São João da Cruz — A Subida do Monte Carmelo
Tradução das Carmelitas Descalças do Convento de Santa Teresa do Rio de Janeiro
LIVRO SEGUNDO
Trata do meio próximo para alcançar a união com Deus, que é a fé, e da segunda parte da Noite escura, isto é, da Noite do espírito contida na seguinte canção.
Canção II
Na escuridão,
Pela secreta escada, disfarçada,
Oh! ditosa ventura!
Na escuridão, velada,
Já minha casa estando sossegada.
CAPÍTULO I
1. A alma canta, nesta segunda canção, a ditosa ventura de haver despojado o espírito de todas as imperfeições e apetites de propriedades na coisas espirituais. Tanto maior foi a ventura, quanto mais . difícil é estabelecer a paz na parte superior a penetrar nesta obscuridade interior, que consiste na desnudez do espírito, em relação a todas as coisas sensíveis e espirituais, apoiando-se a alma unicamente na pura fé para se elevar até Deus. A fé aqui é comparada a uma «escada secreta», porque os seus diferentes graus e artigos são ocultos a todo sentido e entendimento. Obscurecida quanto à luz natural e racional, a alma sai assim dos seus próprios limites para subir esta escada divina da fé que se eleva e penetra até às profundezas de Deus. Por este motivo, acrescenta que saiu «disfarçada», isto é, durante a sua ascensão na fé, despojou a veste e maneira de ser natural para se revestir do divino e, graças a esse disfarce, escapou aos olhares do demônio, e a todo o temporal e racional, pois nada disto pode prejudicar a alma caminhando na fé. De tal maneira vai aqui escondida e encoberta e tão alheia a todos os enganos do demônio que verdadeiramente vai caminhando «na escuridão velada», isto é, sem ser vista pelo demônio, para quem os esplendores da fé são mais obscuros que as trevas.
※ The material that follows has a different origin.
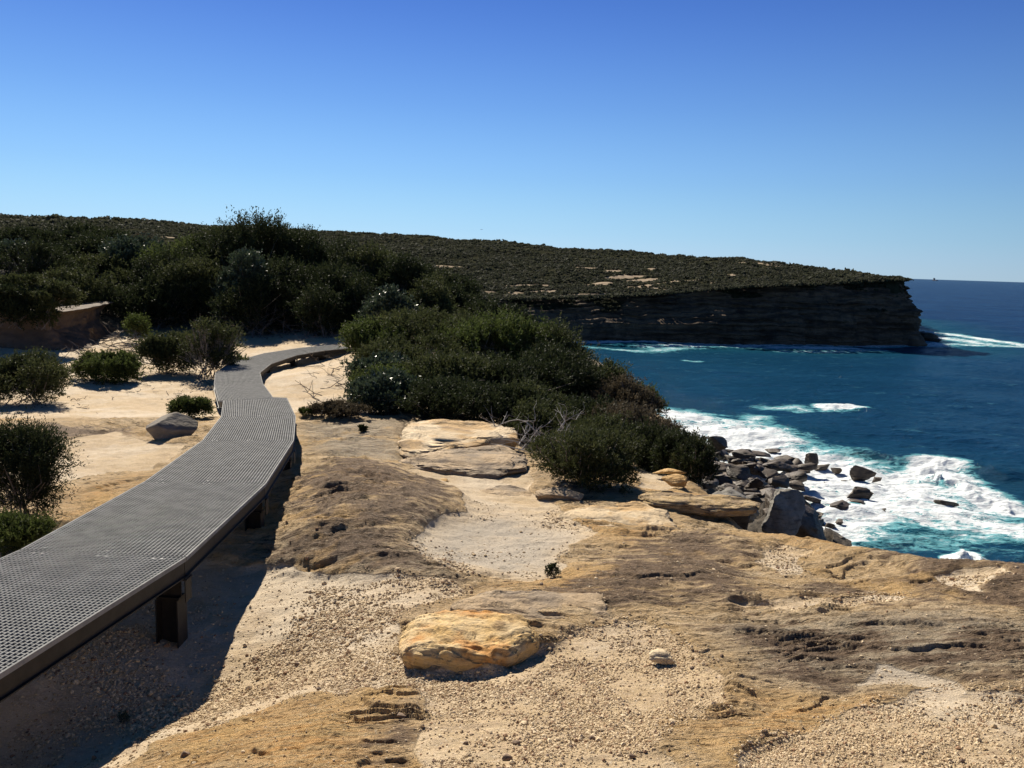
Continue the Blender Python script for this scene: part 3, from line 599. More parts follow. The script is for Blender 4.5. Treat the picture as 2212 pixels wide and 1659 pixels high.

2. Eis por que a alma, envolvida pelo véu da fé, caminha oculta ao demônio, como adiante demonstraremos. Pelo mesmo motivo diz ter saído «na escuridão, segura», pois adianta-se com muita segurança nos caminhos de Deus a alma venturosa que toma unicamente a fé por guia, libertando-se cie todas as concepções naturais e razões espirituais. Declara ainda haver atravessado esta noite espiritual «já sua casa estando sossegada», isto é, quando sua parte espiritual e racional estava em repouso. Em verdade, chegando ao estado da união divina, a alma goza de grande sossego em suas potências naturais e tem adormecidos os seus ímpetos e ânsias sensíveis na parte espiritual. Não diz aqui como na primeira noite do sentido: que saiu «em vivas ânsias», porque para caminhar na noite sensitiva e se despojar de todas as coisas sensíveis, necessitava das ânsias veementes de amor sensível; mas para pacificar a casa do espírito só se requer a negação de todas as potências, gostos e apetites espirituais em pura fé. Executado esse trabalho, entrega-se a alma ao Amado numa união de simplicidade e pureza e amor e semelhança.
3. Observemos ainda: ao falar na primeira canção, da parte sensitiva, a alma diz ter saído em uma «noite escura». Aqui, relativamente à parte espiritual, acrescenta: saiu «na escuridão», por serem as trevas muito mais profundas, nesta noite do espírito; assim a escuridão é mais sombria que a noite; por mais escura seja a noite, todavia nela algo se distingue, enquanto na escuridão nada se vê. Assim, na noite do sentido a alma goza de certa claridade, pois ainda lhe resta alguma luz do entendimento e da razão que não estão cegos; mas na noite do espírito, que é a fé, a alma permanece na privação de toda luz, seja intelectual, seja sensível. Por isso canta, nesta canção, que caminha «na escuridão, segura», — segurança possuída na primeira noite. É certo, a alma quanto menos age em virtude da própria habilidade, mais segura vai, porque anda mais na fé. É o que irei explicando mais por extenso neste segundo livro; ao devoto leitor peço benévola atenção, porque mui importantes coisas se dirão aqui para o verdadeiro espírito. Embora pareçam um tanto obscuras, de tal modo se esclarecem mutuamente que, segundo creio, serão bem entendidas.